Нет, мне никак не удастся убедить его, что старость, если только человек здоров, не отвратительна, а прекрасна.

— Да, — говорит он, — дети в моей жизни не играли большой роли. Их было немного. Теперь вот Олечка Жирова. К ней у меня совсем особые чувства — уже не отцовские, а дедовские. Какая прелесть эта Олечка! Никто мне ее заменить не может. Я по ней скучаю, чудная девочка.

Я соглашаюсь:

— Действительно чудесная девочка. Но насчет дедовских чувств, нет, простите, Иван Алексеевич, у вас к ней, по-моему, скорее братские чувства. Когда я увидела, как вы с ней вокруг стола прыгали, я просто глазам своим не поверила. Не дедушка с внучкой, а двое ребят взапуски прыгают.

Да, я помню, я как-то случайно зашла к Буниным. Дверь мне открыла Вера Николаевна.

— Ян с Олечкой в столовой свой новый танец отплясывает, пойдемте полюбуемся на них, — весело предложила она.

И я действительно «полюбовалась», от удивления остановившись на пороге столовой. Надменный, гордый Нобелевский лауреат, казалось, превратился в семилетнего мальчика и самозабвенно, восторженно скакал и прыгал вокруг стола с прехорошенькой маленькой девочкой.
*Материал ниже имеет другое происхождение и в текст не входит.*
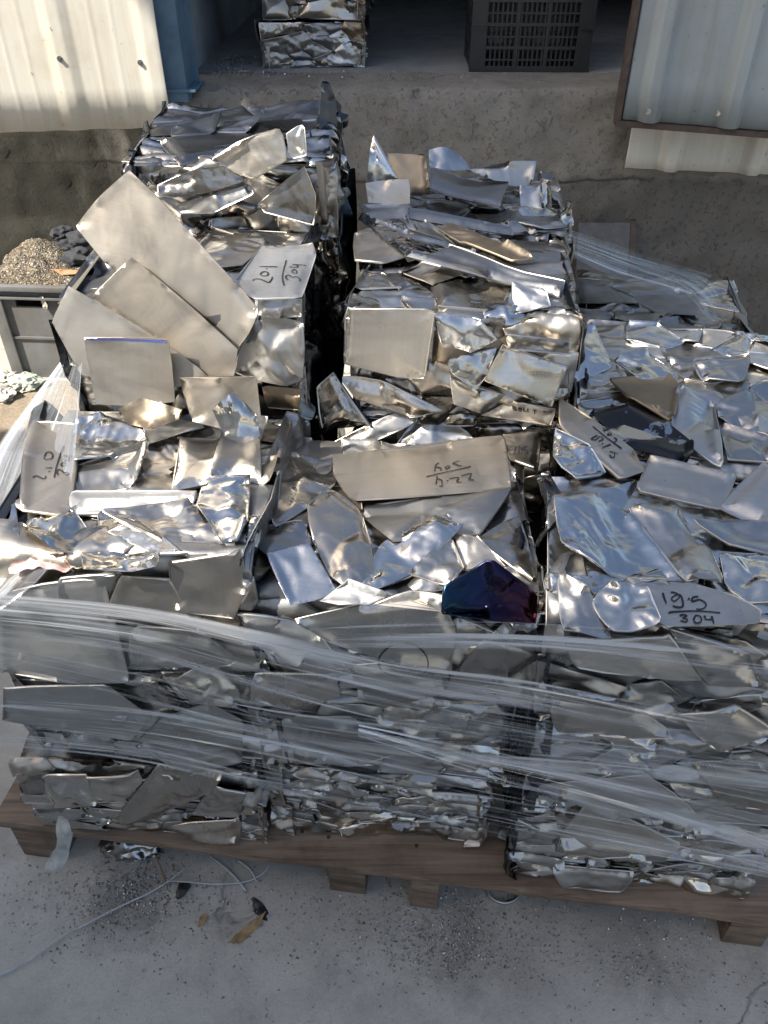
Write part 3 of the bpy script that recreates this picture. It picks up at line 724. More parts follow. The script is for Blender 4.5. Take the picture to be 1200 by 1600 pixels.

Увлеченный танцем, он даже не повернулся, чтобы узнать, кто пришел. Должно быть, он даже не слышал звонка. Но Олечка уже бежала ко мне и вежливо, как полагается благовоспитанной девочке, поздоровалась со мной.

— Мы с Ваней танцуем новый танец, — деловито объяснила она. — Он его только сегодня выдумал. Он уже много танцев выдумал, — и она поощрительно, как старшая младшему, улыбнулась ему. — Он у меня умный, Ваня.

И Бунин весь засиял лучистыми морщинами ответной улыбки.

В тот день мне было дано впервые увидеть совсем другого, нового Бунина. Я и не предполагала, что в нем столько детского и такой огромный запас нежности.

С Олечкой он не только играл, исполнял все ее капризы и слушался ее. Рассердившись на него, она ставила его носом в угол, и он покорно простаивал в углу, пока она его не простит. Он писал ей шуточные стихи. Она была строгим критиком и не всегда хвалила их. Однажды она даже обиделась и возмутилась на описание угощения «Из кондитерской Бока» у одних знакомых — стихи эти были напечатаны в «Новом журнале». Олечка нашла их гадкими, поставила Бунина в угол и прочла ему нотацию.